Doug Irwin on 19th-century Tariffs

by Don Boudreaux on July 29, 2011

in History, Science, Seen and Unseen, Trade

Jason asks me by e-mail “What is the best single article you know of [to explain why] high US tariffs in the 19 century were not why the US economy grew as it did then?”

Good question – save for the fact that picking a single article is difficult.  Scholarship seldom advances both significantly and unambiguously with a single article.  Although there are exceptions in economics – Hayek’s “Use of Knowledge in Society,” Demsetz’s “Toward a Theory of Property Rights,” and John McGee’s “Predatory Price Cutting: The Standard Oil (N.J.) Case” are three that leap immediately to mind – the complexity of the economy and the often-multiple plausible competing hypotheses that might explain some phenomena require, practically, that streams of research (both theoretical and empirical) be produced and absorbed before reasonably firm conclusions are reached.

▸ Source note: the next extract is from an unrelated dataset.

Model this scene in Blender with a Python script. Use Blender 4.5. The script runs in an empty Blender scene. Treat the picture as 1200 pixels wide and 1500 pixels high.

With the above caveat, I’ll take a shot at answering Jason’s question – but with two articles rather than one; both are by Douglas Irwin:

1) “Interpreting the Tariff-Growth Correlation of the Late 19th Century”; American Economic Review (May 2002); pp. 165-169.  After presenting data from the 19th century from more than a dozen countries (including the U.S.), Doug concludes this superb – and superbly concise – paper by saying:

Rather than higher tariffs causing higher growth, the relationship could be spurious: land-abundant countries [including the U.S.] relied on customs duties to raise government revenue and also enjoyed favorable growth prospects, with little link between the two.